A blog devoted to professional aspects of design
and engineering applied to the art of fine woodworking.


September 22, 2012

Constructing Art: A Renewed Focus

Taunton Press recently released a limited edition reprint of the first edition of Fine Woodworking magazine first published in 1975. The magazine was originally devoted to advanced woodworkers and woodworking as fine art. I thought it might be interesting to purchase this edition because my own craft and organ building workshop practice had grown out of an era that began during this time when the use of wood as a sculptural material was far more used in practice than it probably is now.

The first edition reprint reminded me of that time when large cast iron ruled. A workshop was considered no more than a table saw, band saw, jointer, and planer with possibly a router, drill, and sander thrown in. Hand tools such as a good set of chisels along with a plane or two completed the inventory.

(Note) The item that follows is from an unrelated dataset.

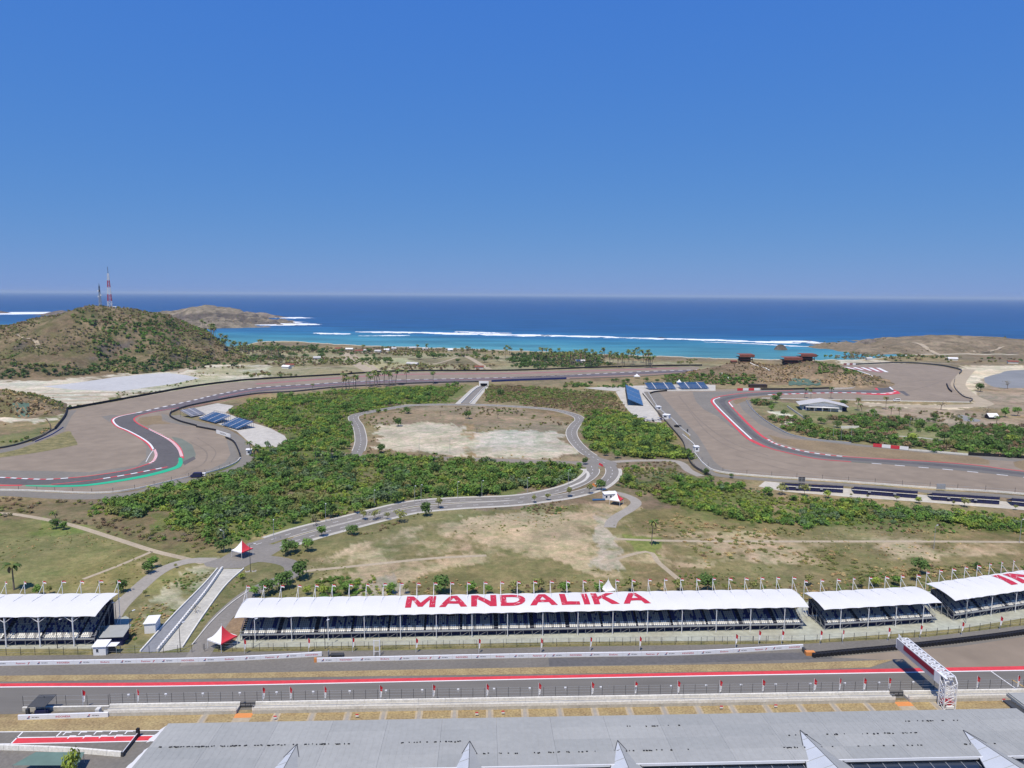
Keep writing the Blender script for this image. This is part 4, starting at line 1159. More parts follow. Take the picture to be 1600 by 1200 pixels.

Someone more research oriented than I am should write a better history, but after some time, the home improvement scene hit, and tool makers began concentrating their design and product efforts on this. A much wider array of innovative cordless, benchtop, and job-site tools can now populate a workshop space, and I have chosen to replace a lot of cast iron in the current manifestation of my workshop layout with this type of tool design.

I admit that until now, I have spent more effort here in Minnesota on technique, technology, and methods, and as a result, far less on actual design and construction much to the absence of a portfolio. I recently began to feel in fact a broken continuity to the work I did before as a pipe organ builder, and so have taken a back-to-basics approach, and have begun to study basic fundamentals and concepts of visual art.

Art does not have to be ironic, or a statement of disenfranchisement, or even playful or whimsical as is often thought. A functional object can make its own statement without being any of that, and still incorporate fundamental concepts of visual design to enhance its intended function. That will be my initial direction I think, to understand and appreciate the fundamentals of visual design and how those drive the creation of a work as a unique personal expression or experience, and by doing that, build objects that one can bond with beyond the simple consumer experience that currently defines most forms of ownership today.

September 16, 2012

The Adaptive Workshop

I wrote in my last post about the direction my workshop is heading in towards one that features new innovations in technology and equipment rather than one given over to historic methods. I just finished reading an article in the International Society of Organbuilders quarterly journal about the restoration of a Renaissance pipe organ in France. Of course the original instrument was constructed without the use of any powered equipment, but it appears that hand tool methods were used in much of the rebuild process also.

I have always wanted to someday learn and employ hand tools the way woodworkers did in the past, but then it looks like my workshop heads in the other direction. I am reminded of something the German organ builder Gerhard Brunzema once said to me when I asked him why he didn't build instruments more directly in the historic style. He said that since he lived and worked in our time, it would make sense for him to build organs for our time, and not build in the past.

I am reminded once again of this, and therefore am more content at the direction that my workshop and the work that I produce within that shop is taking. Perhaps someone will look at my work a hundred years from now, judge it as something built during its time, and hopefully find validity in that.

More than just modern tools though, I also employ a number of them on tool stands rather than workbenches. Tool stands are usually associated with, and really designed for use on, the job-site rather than in an off-site workshop. My shop is actually space constrained relative to the number of tools I use to accomplish the growing number of methods I now use in my work. I therefore use portable tool stands to set up an occasional job-site within my workshop based on some particular process. The tool stands allow quick set up so that my workshop is able to adapt quickly to some operation, and then adapt back again to another configuration depending on the particular course of a project.